William and Alice never married. They had seven children altogether, six of them born at Westbury: Harriet (m. John Atmore Winkfield), John (m. Elizabeth McDonald), Thomas (m. Catherine Gillam), Annie (m. Edward Allen), Elizabeth (m. Moore Simmons), and Alice (m. William Morton). All were known by the Leith surname.

Alice’s fearless behaviour continued at Westbury, where she was known by both surnames. In 1825 she risked her life to defend W.E. Leith from the bushrangers Brady and McCabe, grabbing at Brady’s double barrelled gun as it was pointed from close range at Leith. Brady exclaimed ‘damn you I never met with such a Woman in my life time’, and later threatened to break her neck.

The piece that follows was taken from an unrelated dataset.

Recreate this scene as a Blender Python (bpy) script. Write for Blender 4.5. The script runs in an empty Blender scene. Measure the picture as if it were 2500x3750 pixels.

When her future son-in-law Moore Simmons’ permission to marry daughter Elizabeth was revoked in January 1849 Alice responded promptly with a petition to the Lieutenant-Governor. (It appears to have been unsuccessful, since they did not marry until the following year, after he’d been granted a Conditional Pardon.)

In May 1852, several weeks after W.E. Leith’s death (30 March 1852), Alice appeared in court as Alice Blackstone, charged with unlawfully beating and assaulting Mary Godfrey at Westbury. Provoked by an argument over a cask (of wine), and Mary’s insulting behaviour, Alice took action, urged on by her daughters. She was found guilty and fined a farthing, with costs of 16/6.

Her strong hand was again evident in an 1861 insolvency case involving her son-in-law William Morton’s failure to disclose certain items of jewellery which had been given to his wife by her mother before her marriage. Alice obviously did not support a law which made a wife's possessions the property of her husband, and threatened to take the jewellery back if it was admitted.

Morton was sentenced to three months gaol in Launceston, with the Commissioner stating ‘Yours is a bad case, but I suppose your mother-in-law has been the main cause of the concealment.’

By 1868, 71 year old Alice was co-licensee of the Glenore Hotel with her widowed daughter Alice Morton.

She eventually outlived several of her children, including her daughter Jane, who as a tiny baby accompanied her mother on the long walks to and from George Town. Jane (Mrs John Sturzaker, snr.) died at Westbury in July 1888, and Alice Morton, the youngest of the Leiths, died at Launceston in June 1889.

Alice was living at Don with her daughter Annie Allen when she died. Her death certificate, and the simple death notice in the Launceston Examiner suggest that she was best known by the Leith surname. She was buried in the same grave as her son-in-law John Atmore Winkfield, and her great grandson John Edward Pryme (Jack) Hays.